Fithian, who spent 24 years as a waterman before entering politics, witnessed the decline of the seafood industry. He said that today's watermen not only need a catch; they need places to dock, too. Most marinas don't welcome workboats.
"We want to make sure they have the opportunity to continue working, so public landings like this one are extremely important," Fithian said. "And the public has a chance to see people in the seafood business at work."
In earlier times, farmers relied on the port as much as the watermen. Yeates, for example, was a grain farmer as much as a shipping agent, and he made money at both.
More recent agricultural heritage is celebrated at the Kent County Farm Museum, on the approach to the landing. The museum offers large exhibits of the curious equipment that once powered local farms, their kitchens and rural life as a whole.
Across from the museum, the local Soil and Water Conservation District manages 9 acres of fields that demonstrate techniques for reducing erosion and runoff from farmland.
The state-owned land was once a collection of several small farms that later became known as Bloomfield Farm. The land was used in part to raise cattle. Much of the land is leased for agricultural use today.
The dual themes of agriculture and water gave Yeates, and many after him, a successful life on Turner's Creek.
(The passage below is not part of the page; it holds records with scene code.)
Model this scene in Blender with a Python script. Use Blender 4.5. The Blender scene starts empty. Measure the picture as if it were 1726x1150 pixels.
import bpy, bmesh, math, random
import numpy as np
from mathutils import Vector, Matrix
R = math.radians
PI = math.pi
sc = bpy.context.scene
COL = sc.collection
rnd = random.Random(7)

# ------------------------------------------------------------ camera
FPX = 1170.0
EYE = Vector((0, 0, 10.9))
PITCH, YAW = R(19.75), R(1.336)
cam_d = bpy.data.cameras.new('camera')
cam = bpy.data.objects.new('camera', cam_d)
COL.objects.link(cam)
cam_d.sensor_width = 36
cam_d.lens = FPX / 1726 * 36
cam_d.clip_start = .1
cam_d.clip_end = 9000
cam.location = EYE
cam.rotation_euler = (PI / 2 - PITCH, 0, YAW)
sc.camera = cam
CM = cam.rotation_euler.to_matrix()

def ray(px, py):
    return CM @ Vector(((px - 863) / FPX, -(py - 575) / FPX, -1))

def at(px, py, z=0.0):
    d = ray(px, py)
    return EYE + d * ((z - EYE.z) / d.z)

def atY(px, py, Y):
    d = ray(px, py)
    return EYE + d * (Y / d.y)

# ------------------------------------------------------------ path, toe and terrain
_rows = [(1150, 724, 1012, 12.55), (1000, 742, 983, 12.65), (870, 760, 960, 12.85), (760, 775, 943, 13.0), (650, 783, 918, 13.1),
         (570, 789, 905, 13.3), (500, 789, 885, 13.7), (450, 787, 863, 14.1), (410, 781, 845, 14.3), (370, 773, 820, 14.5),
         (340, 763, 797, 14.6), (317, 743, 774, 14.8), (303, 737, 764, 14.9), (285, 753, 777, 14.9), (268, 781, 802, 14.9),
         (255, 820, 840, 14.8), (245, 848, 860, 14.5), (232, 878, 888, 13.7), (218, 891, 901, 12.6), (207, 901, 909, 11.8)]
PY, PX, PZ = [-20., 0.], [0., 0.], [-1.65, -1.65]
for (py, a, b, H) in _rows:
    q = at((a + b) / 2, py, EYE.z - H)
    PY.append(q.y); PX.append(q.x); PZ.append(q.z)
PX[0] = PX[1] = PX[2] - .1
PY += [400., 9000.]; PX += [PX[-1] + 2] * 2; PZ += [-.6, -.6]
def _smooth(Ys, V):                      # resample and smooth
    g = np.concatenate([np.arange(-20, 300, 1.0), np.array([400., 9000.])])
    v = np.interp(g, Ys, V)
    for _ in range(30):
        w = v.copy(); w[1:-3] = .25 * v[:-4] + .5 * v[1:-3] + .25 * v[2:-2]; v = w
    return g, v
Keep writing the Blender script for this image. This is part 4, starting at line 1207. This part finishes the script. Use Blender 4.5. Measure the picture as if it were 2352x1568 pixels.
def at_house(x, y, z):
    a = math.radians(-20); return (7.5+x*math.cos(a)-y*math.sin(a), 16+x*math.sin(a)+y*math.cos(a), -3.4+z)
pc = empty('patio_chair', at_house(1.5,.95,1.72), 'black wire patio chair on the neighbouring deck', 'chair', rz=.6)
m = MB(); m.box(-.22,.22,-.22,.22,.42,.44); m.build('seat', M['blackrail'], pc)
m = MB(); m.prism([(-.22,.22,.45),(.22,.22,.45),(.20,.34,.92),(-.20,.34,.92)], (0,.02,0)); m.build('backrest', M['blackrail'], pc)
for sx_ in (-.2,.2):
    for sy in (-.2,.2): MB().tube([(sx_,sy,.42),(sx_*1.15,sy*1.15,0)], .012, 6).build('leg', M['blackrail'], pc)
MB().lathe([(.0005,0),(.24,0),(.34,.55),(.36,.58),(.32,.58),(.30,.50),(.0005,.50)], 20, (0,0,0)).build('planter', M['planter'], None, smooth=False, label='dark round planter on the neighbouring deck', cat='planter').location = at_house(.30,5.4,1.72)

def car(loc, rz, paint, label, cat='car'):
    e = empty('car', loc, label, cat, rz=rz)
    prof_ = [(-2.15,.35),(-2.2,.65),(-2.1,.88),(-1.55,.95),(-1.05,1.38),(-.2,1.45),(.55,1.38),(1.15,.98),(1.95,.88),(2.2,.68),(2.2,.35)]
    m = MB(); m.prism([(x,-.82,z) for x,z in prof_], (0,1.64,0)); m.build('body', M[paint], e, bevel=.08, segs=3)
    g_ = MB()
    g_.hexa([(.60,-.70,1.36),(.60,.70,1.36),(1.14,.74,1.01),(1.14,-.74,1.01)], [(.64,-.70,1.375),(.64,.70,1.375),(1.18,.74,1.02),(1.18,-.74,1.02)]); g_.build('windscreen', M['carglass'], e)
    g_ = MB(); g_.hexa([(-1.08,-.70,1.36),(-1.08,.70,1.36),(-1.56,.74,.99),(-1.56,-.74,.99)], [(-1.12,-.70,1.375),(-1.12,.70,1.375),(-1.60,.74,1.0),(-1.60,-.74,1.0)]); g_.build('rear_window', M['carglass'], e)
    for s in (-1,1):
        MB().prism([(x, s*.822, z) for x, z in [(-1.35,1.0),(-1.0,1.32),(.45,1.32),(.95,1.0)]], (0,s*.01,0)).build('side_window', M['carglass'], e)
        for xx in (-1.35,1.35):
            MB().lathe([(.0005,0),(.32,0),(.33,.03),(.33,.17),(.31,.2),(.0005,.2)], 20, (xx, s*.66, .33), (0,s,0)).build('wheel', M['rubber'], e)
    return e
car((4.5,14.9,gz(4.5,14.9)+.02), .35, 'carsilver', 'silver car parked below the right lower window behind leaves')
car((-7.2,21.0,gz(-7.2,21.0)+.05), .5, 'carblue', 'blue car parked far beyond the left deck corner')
When Yeates arrived here from Delaware around 1760, he built a small home on the hill behind the modern landing. If the house still stood, it would enjoy a magnificent view of the creek-and a fine view of eagles seeking breakfast between the lotus plants. Instead, a pavilion marks the spot, and picnickers enjoy the vista.
During the American Revolution, Yeates served as a colonel in the militia.
In 1791, Yeates capped his career with the start of another home, just up the road from the landing: a stunning, three-story brick house that became known Knock's Folly. This time, Yeates' house survived. Finished after his death, the house stayed largely in family hands until it was acquired by the state in 1990.
Knock's Folly is a gem of federal-style architecture, and is listed on the National Register of Historic Places. Tall windows flood the house with light and frame views of the creek. A dramatic staircase lined with slender white balusters climbs through the open foyer in angled layers.
The house stands closed and empty, but not for much longer. Knock's Folly is on the cusp of new life. It will soon be the home of an interpretive center for both Turner's Creek Park and the Natural Resource Management Area, with help from a grant by the Chesapeake Bay Gateways Network.
The new center will help draw connections between the richly layered stories that Wayne Gilchrest strives to share with others. Each of these stories are already working their way to the surface-not yet forgotten, but not quite celebrated in the ways that Gilchrest and others feel they deserve.
"All of the information is there, but it's not synchronized with anything yet," he said.
However, Turner's Creek might deliver its most poignant message by direct experience alone. Gilchrest encourages slow visits, with time to explore and absorb.
Greg Wright, a writer and resident of northern Virginia, agrees. He lived on the grounds of Bloomfield Farm for seven years in 1960s, a self-described young hippie. He returns often to walk the trails and reminisce. Wright recalls skinny-dipping with the members of a commune, zipping across the frozen river on sleds and testing a makeshift boat with his brother. But his regular pastime was to simply pick a hill and sit on it.
"My favorite time, I still remember it," Wright said. "I put James Taylor on and I'll be honest with you, I cried. This is a blessed little piece of land."